As we sit here today, there is no guarantee of a recession. The labor market remains very strong, consumer balance sheets appear solid, and the Federal Reserve has been unanimously optimistic about the prospects for the U.S. economy (perhaps take that last one with a grain of salt).
However, predictions for a recession are becoming louder and more frequent from many market participants and we believe the odds are about 50/50 that the U.S. economy enters a recession sometime in 2023 (if not sooner). To combat inflation, the Fed has charted a course to increase the benchmark Federal Funds Rate above their estimated neutral rate. Increasing the Fed Funds Rate above “neutral” has a slowing effect on the economy with the goal of dampening inflation.
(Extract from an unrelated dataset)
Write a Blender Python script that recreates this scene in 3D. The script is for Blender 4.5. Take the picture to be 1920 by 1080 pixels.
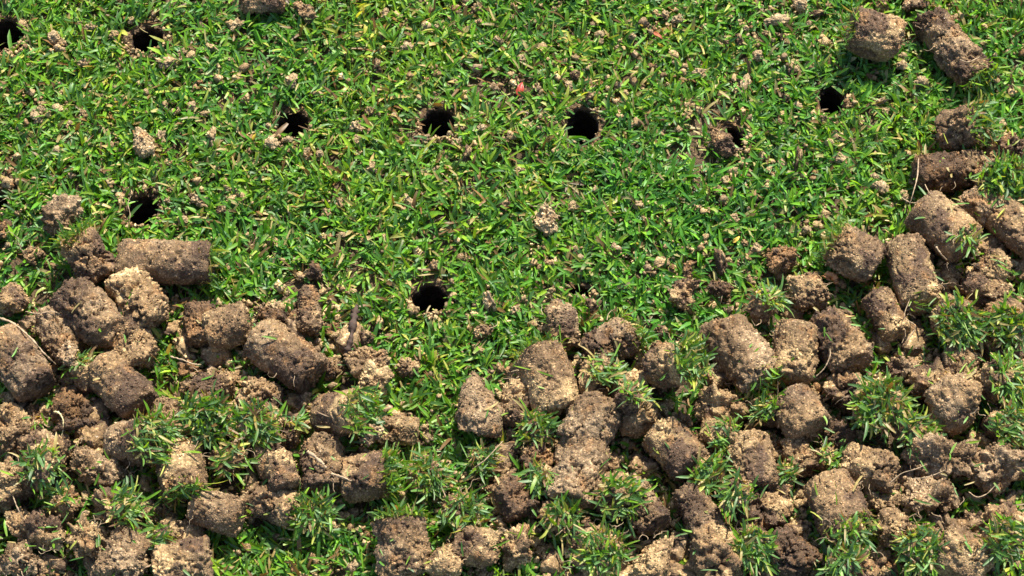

Balancing the need to fight inflation with the desire to keep the economy growing is very hard. In fact, there has only been one instance when the Fed raised rates above neutral and did not cause a recession (1994-95). The chart below illustrates the market’s expectation of that reality. The market believes the Federal Reserve will be forced to cutinterest rates towards the back half of 2023 in response to, presumably, a recession. Rate cut expectations alone do not ensure a recession but combined with rapidly declining consumer confidence and a magnitude of rate cut expectations only matched by the period prior to the Great Financial Crisis, we believe all signals point to a substantive probability of the economy contracting.
Investors should take comfort in the fact that just because the chance of a recession is higher than normal, it doesn’t mean the contraction needs to be crisis-like. Given the experiences in 2008 and 2020, we have become conditioned to believe that recession equals catastrophe. Recessions can also be mild, and although we believe the market may struggle for some time, some of the economic risk we face is already reflected in stock prices.